=== Required task ===
Restate word for word the lines that begin the listing and end with the line holding "o, t, n, w = fr;".

==*==

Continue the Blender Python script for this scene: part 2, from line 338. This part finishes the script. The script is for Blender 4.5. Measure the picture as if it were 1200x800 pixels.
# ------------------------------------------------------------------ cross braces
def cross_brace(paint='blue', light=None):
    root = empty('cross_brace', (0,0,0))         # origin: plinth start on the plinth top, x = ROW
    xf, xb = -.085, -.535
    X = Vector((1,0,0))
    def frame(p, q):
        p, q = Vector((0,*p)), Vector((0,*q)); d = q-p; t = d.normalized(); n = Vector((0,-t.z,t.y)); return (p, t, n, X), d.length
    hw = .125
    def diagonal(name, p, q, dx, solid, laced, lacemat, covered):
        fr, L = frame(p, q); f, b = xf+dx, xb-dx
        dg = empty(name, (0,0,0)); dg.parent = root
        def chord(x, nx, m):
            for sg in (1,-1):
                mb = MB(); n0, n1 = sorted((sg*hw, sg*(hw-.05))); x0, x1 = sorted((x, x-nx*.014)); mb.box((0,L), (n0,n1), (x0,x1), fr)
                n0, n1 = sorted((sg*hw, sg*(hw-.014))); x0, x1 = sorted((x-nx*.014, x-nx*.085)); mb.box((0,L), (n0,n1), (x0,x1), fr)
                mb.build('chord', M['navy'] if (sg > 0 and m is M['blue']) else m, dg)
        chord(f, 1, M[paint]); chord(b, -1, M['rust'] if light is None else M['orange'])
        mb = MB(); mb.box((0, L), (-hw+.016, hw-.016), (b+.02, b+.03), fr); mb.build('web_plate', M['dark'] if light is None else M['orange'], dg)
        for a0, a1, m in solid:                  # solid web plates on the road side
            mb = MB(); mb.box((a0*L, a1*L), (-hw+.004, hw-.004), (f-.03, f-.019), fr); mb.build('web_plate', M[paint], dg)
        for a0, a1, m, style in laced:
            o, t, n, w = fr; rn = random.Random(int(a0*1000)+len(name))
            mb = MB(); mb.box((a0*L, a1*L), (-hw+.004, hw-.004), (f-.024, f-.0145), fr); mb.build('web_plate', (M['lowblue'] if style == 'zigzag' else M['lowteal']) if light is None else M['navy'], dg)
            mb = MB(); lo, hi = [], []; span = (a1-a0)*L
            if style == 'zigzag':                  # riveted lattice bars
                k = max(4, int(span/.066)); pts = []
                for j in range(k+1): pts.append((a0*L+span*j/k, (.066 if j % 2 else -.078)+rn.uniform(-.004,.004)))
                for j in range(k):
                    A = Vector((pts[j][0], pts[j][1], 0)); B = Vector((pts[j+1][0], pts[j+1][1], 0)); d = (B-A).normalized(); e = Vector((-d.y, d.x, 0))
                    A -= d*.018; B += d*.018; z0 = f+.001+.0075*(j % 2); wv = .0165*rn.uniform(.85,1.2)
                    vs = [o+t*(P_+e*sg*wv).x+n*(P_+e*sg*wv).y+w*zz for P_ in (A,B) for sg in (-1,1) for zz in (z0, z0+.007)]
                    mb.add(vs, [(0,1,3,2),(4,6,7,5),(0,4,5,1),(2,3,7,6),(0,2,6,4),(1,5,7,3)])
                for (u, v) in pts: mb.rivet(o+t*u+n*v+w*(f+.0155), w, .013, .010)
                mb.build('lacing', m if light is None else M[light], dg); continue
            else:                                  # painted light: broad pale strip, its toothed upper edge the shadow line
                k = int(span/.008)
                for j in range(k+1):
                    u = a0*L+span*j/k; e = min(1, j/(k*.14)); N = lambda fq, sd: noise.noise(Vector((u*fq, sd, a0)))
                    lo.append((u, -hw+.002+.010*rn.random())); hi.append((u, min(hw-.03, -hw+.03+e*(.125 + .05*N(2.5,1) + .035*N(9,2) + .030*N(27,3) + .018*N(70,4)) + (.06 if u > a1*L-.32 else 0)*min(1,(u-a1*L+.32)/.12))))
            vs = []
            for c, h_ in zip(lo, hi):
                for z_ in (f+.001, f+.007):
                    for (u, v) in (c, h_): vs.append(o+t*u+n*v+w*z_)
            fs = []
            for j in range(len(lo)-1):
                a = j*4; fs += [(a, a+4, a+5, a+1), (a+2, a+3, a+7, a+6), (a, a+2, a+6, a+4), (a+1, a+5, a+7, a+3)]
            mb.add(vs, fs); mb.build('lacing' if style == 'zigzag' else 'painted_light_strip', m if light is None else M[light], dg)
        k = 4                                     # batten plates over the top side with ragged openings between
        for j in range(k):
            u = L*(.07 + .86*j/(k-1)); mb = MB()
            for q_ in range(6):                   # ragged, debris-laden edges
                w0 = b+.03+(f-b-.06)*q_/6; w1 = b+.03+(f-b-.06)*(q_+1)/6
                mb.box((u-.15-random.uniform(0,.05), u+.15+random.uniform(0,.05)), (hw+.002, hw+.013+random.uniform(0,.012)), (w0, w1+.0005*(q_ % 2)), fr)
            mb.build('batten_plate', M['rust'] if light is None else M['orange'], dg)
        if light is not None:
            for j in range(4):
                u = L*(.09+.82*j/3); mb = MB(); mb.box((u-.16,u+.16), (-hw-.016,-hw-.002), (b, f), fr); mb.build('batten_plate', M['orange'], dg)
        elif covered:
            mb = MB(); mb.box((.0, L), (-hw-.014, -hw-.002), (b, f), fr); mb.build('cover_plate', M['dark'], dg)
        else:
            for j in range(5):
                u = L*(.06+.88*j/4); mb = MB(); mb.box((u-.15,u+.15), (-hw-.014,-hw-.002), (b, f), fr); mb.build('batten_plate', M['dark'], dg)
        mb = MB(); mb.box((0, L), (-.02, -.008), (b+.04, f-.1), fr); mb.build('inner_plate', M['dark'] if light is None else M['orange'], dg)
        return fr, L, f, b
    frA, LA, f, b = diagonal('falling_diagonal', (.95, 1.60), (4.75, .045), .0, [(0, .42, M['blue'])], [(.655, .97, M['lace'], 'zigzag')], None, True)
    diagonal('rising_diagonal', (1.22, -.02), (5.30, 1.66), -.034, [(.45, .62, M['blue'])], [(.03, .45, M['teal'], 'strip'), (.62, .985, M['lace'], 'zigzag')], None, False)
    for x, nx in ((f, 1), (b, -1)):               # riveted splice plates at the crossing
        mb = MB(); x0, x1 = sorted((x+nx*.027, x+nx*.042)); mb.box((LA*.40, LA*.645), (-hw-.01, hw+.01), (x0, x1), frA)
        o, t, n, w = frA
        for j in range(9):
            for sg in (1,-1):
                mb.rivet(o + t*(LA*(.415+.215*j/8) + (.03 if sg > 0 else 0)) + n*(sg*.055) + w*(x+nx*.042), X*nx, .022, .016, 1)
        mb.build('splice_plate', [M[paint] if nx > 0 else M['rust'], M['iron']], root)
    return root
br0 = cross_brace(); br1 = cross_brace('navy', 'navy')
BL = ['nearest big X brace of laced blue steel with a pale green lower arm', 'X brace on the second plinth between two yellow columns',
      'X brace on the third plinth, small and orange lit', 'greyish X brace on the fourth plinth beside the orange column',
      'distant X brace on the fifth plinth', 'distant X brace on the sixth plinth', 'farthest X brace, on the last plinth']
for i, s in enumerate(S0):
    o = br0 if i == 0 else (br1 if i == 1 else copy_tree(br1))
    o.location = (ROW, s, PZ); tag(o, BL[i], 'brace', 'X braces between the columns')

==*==

=== Full response ===
Continue the Blender Python script for this scene: part 2, from line 338. This part finishes the script. The script is for Blender 4.5. Measure the picture as if it were 1200x800 pixels.
# ------------------------------------------------------------------ cross braces
def cross_brace(paint='blue', light=None):
    root = empty('cross_brace', (0,0,0))         # origin: plinth start on the plinth top, x = ROW
    xf, xb = -.085, -.535
    X = Vector((1,0,0))
    def frame(p, q):
        p, q = Vector((0,*p)), Vector((0,*q)); d = q-p; t = d.normalized(); n = Vector((0,-t.z,t.y)); return (p, t, n, X), d.length
    hw = .125
    def diagonal(name, p, q, dx, solid, laced, lacemat, covered):
        fr, L = frame(p, q); f, b = xf+dx, xb-dx
        dg = empty(name, (0,0,0)); dg.parent = root
        def chord(x, nx, m):
            for sg in (1,-1):
                mb = MB(); n0, n1 = sorted((sg*hw, sg*(hw-.05))); x0, x1 = sorted((x, x-nx*.014)); mb.box((0,L), (n0,n1), (x0,x1), fr)
                n0, n1 = sorted((sg*hw, sg*(hw-.014))); x0, x1 = sorted((x-nx*.014, x-nx*.085)); mb.box((0,L), (n0,n1), (x0,x1), fr)
                mb.build('chord', M['navy'] if (sg > 0 and m is M['blue']) else m, dg)
        chord(f, 1, M[paint]); chord(b, -1, M['rust'] if light is None else M['orange'])
        mb = MB(); mb.box((0, L), (-hw+.016, hw-.016), (b+.02, b+.03), fr); mb.build('web_plate', M['dark'] if light is None else M['orange'], dg)
        for a0, a1, m in solid:                  # solid web plates on the road side
            mb = MB(); mb.box((a0*L, a1*L), (-hw+.004, hw-.004), (f-.03, f-.019), fr); mb.build('web_plate', M[paint], dg)
        for a0, a1, m, style in laced:
            o, t, n, w = fr; rn = random.Random(int(a0*1000)+len(name))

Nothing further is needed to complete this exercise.